He Calls Me By My Name
Isaiah 43:1 is not a motivational poster. It is a rescue scene, and I turned it into a song (shared at the end) that has helped me through some difficult times.
"But now thus saith the Lord that created thee, O Jacob, and he that formed thee, O Israel, Fear not: for I have redeemed thee, I have called thee by thy name; thou art mine."
It is not spoken to people having a hard Tuesday. It is spoken to people who have lived with pain so long they barely remember who they were before it—people who have been in the dark long enough to start calling it home.
That is why this moment in The Chosen has stayed with me.
Mary Magdalene is not shown as a bad woman who needs a lecture. She is shown as a woman taken by darkness, pulled away from herself. In her town she is called Lilith. And through the scenes of her unraveling runs one small memory: a little girl in her father’s arms, learning Scripture. Not as homework. As a rope to hold. A child being told: you are not an accident. You are not disposable. You are known.
Then comes the turning point.
The night she decides to end it, she walks toward the end. Jesus steps into her path and calls her by the name only her childhood still held. The name her trauma buried. The name her shame replaced. The name the darkness could not keep.
That is what Isaiah 43:1 is doing.
God does not begin with, “Here is what you did wrong.” He begins with identity.
Created. Formed. These are maker’s words. They speak of intention. They speak of care. You are Mine because I made you, and I do not cast off what I made.
Then comes the command only love can give:
"Fear not…"
Not because the fear is imaginary. Because He is not.
Then comes the line that changes everything: "I have redeemed thee, I have called thee by thy name; thou art mine."
Redeemed means bought back at cost. Called by name means personal. Not a crowd. Not a category. The Shepherd comes near enough to speak your name when you have forgotten it yourself.
That moment stayed with me, and a simple chorus formed in my mind like a lullaby. Isaiah 43:1 works that way: something steady enough to repeat when the night grows loud and shame tries to rename you. So the song returns to the words of Scripture in the language in which they were first given.
The Hebrew falls in four quiet blows:
אַל־תִּירָא (Al tira) — Fear not
כִּי גְאַלְתִּיךָ (Ki ge'altikha) — I have redeemed you
קָרָאתִי בְשִׁמְךָ (Kara'ti ve'shimkha) — I call you by your name
לִי־אָתָּה (Li atah) — You are Mine
That last phrase is tender. Not possession in the cold sense, but belonging. A child in the arms of the Father who knows exactly who He is holding.

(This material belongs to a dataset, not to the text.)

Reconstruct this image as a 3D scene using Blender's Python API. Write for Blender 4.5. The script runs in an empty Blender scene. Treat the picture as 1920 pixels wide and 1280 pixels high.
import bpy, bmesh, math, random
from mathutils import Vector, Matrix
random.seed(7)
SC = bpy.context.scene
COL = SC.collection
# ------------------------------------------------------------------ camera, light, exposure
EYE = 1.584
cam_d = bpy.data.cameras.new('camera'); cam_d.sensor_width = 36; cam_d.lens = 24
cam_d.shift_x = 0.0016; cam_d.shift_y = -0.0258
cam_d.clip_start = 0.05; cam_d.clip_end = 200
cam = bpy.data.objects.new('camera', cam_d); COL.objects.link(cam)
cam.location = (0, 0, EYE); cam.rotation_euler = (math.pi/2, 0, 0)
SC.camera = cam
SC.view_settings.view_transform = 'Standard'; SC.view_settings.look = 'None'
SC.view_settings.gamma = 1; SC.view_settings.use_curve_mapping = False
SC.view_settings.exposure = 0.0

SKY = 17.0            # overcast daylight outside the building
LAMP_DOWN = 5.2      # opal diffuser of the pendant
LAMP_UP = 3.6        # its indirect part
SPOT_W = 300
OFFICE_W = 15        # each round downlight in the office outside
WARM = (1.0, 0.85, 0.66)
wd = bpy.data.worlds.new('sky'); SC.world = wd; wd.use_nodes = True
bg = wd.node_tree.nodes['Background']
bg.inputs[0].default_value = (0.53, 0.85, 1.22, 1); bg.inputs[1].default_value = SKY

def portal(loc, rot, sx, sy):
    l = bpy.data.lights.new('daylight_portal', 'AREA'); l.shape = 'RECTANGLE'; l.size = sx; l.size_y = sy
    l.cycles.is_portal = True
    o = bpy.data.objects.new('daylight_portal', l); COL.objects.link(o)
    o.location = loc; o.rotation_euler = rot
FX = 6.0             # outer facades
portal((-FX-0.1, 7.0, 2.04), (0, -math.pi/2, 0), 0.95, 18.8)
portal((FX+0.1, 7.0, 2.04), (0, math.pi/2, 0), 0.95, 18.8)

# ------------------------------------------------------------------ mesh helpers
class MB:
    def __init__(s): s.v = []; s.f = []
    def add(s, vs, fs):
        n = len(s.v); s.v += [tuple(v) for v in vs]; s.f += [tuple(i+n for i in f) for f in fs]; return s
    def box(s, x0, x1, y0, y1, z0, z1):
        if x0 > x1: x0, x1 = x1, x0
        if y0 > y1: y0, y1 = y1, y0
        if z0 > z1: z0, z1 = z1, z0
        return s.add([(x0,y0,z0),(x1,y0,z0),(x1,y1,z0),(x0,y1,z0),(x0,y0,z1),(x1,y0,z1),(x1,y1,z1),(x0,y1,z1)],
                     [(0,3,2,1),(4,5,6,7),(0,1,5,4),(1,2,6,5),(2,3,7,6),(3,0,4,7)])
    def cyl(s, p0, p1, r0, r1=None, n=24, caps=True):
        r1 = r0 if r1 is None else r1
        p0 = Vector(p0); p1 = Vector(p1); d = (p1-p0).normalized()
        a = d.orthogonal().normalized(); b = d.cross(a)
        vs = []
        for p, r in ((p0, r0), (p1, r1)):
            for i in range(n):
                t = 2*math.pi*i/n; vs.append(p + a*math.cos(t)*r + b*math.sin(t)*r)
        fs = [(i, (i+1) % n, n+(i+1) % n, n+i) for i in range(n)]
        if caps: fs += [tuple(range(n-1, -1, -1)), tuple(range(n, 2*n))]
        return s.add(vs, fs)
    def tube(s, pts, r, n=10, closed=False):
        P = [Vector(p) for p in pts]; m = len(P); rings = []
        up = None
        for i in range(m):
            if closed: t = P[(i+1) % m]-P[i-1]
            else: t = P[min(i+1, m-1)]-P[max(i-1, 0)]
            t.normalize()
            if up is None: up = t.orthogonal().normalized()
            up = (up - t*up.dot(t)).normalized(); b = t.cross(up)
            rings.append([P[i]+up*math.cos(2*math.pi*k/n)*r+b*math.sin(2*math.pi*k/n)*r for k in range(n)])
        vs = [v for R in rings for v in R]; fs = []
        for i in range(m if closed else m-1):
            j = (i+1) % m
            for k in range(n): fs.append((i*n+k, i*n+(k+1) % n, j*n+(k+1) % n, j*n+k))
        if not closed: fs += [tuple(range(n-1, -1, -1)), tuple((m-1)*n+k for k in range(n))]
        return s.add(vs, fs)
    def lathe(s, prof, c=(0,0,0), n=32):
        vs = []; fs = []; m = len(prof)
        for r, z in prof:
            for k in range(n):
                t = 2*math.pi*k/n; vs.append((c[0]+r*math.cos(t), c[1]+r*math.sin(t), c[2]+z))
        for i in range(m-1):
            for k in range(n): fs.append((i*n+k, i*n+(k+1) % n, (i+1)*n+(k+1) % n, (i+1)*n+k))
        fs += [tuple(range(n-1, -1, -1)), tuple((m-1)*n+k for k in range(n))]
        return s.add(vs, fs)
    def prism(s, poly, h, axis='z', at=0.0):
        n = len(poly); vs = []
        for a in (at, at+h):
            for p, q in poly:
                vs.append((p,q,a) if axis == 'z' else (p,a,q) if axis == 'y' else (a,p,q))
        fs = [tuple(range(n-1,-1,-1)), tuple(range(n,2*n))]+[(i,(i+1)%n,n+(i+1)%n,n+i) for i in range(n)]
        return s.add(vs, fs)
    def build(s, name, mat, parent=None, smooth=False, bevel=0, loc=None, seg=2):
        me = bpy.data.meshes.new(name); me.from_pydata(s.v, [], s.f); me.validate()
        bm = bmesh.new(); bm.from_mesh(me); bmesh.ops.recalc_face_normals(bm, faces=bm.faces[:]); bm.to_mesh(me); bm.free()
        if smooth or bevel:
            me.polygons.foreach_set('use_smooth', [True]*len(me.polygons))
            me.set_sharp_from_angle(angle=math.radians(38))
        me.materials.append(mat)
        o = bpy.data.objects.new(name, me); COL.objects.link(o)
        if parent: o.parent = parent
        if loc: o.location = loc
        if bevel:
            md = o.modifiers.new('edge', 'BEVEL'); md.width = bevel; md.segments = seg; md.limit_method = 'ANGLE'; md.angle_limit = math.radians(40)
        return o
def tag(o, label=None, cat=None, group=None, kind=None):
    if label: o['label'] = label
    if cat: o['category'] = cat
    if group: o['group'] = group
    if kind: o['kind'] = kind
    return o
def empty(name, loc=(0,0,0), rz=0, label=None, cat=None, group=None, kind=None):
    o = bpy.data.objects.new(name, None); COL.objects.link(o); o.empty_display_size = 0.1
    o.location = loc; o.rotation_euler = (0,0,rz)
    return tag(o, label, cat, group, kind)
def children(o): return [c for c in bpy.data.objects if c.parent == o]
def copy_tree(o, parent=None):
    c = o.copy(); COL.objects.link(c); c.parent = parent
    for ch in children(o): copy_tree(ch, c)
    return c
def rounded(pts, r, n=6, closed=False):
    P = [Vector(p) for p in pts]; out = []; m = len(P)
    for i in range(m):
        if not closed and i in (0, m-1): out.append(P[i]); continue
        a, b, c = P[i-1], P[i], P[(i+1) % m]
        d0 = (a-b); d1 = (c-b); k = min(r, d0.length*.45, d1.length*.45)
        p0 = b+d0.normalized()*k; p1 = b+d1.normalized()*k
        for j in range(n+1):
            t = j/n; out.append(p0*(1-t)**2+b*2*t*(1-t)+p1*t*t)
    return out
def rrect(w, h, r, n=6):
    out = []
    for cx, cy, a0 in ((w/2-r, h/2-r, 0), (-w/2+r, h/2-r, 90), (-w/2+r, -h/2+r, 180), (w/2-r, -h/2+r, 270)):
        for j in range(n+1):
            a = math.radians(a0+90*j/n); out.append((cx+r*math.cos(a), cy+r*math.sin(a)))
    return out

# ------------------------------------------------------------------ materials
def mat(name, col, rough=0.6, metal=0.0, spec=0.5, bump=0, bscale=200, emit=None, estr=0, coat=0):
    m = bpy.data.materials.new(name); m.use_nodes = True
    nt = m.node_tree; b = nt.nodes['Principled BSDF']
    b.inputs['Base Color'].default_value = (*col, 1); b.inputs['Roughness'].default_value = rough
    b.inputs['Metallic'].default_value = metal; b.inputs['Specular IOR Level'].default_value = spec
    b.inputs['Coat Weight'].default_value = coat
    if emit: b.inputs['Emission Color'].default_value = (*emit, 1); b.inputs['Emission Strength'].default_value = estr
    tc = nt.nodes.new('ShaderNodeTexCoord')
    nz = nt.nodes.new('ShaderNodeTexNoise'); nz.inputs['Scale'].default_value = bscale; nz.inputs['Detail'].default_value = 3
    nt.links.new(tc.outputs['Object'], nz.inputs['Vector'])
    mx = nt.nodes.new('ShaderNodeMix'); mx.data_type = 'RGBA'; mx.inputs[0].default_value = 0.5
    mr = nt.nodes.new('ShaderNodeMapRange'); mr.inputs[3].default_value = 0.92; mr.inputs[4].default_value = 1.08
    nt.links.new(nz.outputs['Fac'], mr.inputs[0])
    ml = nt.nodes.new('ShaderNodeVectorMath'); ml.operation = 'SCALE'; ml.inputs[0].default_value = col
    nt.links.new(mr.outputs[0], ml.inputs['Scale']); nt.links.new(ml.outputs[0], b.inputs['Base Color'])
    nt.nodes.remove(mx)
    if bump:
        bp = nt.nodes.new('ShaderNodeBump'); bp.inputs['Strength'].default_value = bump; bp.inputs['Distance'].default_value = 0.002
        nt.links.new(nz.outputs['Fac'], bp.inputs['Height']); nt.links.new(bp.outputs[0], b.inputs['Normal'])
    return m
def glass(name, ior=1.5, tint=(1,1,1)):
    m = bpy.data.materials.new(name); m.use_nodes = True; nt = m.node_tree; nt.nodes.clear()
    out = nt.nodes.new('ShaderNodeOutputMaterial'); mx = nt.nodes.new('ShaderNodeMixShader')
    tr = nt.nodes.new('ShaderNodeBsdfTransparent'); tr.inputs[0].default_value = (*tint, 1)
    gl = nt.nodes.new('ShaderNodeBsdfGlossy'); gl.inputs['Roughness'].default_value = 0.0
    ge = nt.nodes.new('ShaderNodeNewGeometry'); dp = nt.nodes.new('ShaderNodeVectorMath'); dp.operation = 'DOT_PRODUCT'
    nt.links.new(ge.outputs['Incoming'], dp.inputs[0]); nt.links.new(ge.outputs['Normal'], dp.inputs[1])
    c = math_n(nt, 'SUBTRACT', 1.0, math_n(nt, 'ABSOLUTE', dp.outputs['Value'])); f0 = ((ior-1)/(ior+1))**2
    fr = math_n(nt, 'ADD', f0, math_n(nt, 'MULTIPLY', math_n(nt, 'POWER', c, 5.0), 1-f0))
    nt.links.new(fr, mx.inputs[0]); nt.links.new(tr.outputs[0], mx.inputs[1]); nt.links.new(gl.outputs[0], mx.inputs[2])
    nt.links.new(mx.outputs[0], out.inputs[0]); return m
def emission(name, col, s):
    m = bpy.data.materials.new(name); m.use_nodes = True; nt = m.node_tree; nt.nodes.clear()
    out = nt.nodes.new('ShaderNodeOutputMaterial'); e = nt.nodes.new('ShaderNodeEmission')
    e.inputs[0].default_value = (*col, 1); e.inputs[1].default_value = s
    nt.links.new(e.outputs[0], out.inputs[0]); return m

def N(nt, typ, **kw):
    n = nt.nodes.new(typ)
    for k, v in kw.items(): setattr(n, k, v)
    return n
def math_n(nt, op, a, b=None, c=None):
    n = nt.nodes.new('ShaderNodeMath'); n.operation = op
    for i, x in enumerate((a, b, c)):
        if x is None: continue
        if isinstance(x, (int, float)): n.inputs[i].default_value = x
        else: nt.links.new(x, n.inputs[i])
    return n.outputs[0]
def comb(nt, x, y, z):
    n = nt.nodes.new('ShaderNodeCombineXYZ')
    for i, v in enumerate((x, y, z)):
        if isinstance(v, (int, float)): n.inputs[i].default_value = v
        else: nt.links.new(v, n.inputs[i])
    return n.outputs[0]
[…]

This is what my song wants to leave in a child’s heart—and in every adult who still feels, at times, like a frightened child:
You are not what hurt you. You are not what haunted you. You are not what you did, or what was done to you. You are not too far gone.
The God who formed you still knows you. The Savior who redeems you still calls you. And when you cannot hold yourself together, He does not turn away.
He comes near and says your name:
Fear not. I have redeemed you. I have called you by thy name.